By definition, if X is NOT divisble by M, it has a reminder "r" smaller than M. That is, the smallest coefficient in the base-M representation, b[0], will be NON-ZERO.

Pick something simple to check this.
(eg.1) Consider whether 28 is divisible by 3 (we know the answer, that it is not divisible by 3).

X=28, in base 3, X_3=1*27+0*9+0*3+1*1.
X_3=1*(3^3)+0*(3^2)+0*(3^1)+1*(3^0).
Importantly, the coefficient b[0]=1, not zero, so X=28 is NOT divisible by 3. Clear?

(eg.2) For instance, is X=7299 divisible by 9?
First, find base-9 representation for X.
You can show that X=1*(9^4)+1*(9^3)+1*(9^1)+0*(9^0).
Since b[0]=0, it is divisible by 0.

Note: You must explain what you mean by b[0] in your answer, since this is not something that is known to everyone. So, you need to set up the problem properly, as I've done. Refer to the theorem stated above.

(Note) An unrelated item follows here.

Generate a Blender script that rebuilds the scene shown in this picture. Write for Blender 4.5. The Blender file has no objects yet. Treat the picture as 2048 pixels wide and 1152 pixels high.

Note2: As a check, for smaller numbers that your calculator can handle, you can always try dividing X by M to see whether it returns a floating point number (i.e, one with trailing decimal figures). But that is beside the point of the exercise.
==================
(VI) APPEALING TO THE 12 FUNDAMENTAL MATHEMATIC AXIOMS
Assuming that a,b,c,d all belong to the field of real numbers, R.
((ab)c)d=(abc)d ...simple expansion
       =abcd
       =acbd   ...using the commutative property
       =ac(bd) ...associative law of multiplication
       =(bd)ac ...using the commutative property
       =c(bd)a ...commutative property again
       =(cb)(da)...using the associative property.
===================
(VII) Consecutive numbers refer to a string of natural numbers appearing in increasing order, each differ from the previous number by 1. eg., five arbitrary consecutive numbers are {3,4,5,6,7}

In your problem, algebraically, you need to find a number N such that {N,N+1,N+2,N+3,...N+11} are all prime numbers. i.e., not divisible by any number smaller than itself, other than 1.

Simplest approach is to list a finite number of known prime numbers and see if you can find a gap between two prime numbers larger than 12.
Hints:
All even numbers, except 2 are non-prime.
All numbers larger than 5, with digit ending in 0 or 5 are non-prime.
Consequently, x2, x4, x5, x6, x8, x0 must be non-prime.

All you need to check is that the numbers x1, x3, x7, x9 in between these are also non-prime, so that you get a run of 12 numbers.

Some of the primes are 2,3,5,7,11,13,17,19,23,29,31,37,...
Again 41 breaks the run, so you have to keep searching.

All right, I'm in a good mood, i'll help you with this one.
The smallest feasible solution is the string of numbers between the two primes 113 and 127. (N.B. many solutions possible)

How do I know this?
(1) The first 1000 primes are listed at http://www.utm.edu/research/primes/lists/small/1000.txt
(2) Organize this into an array
(3) Compute the first order difference and perform a linear search.

Good night:)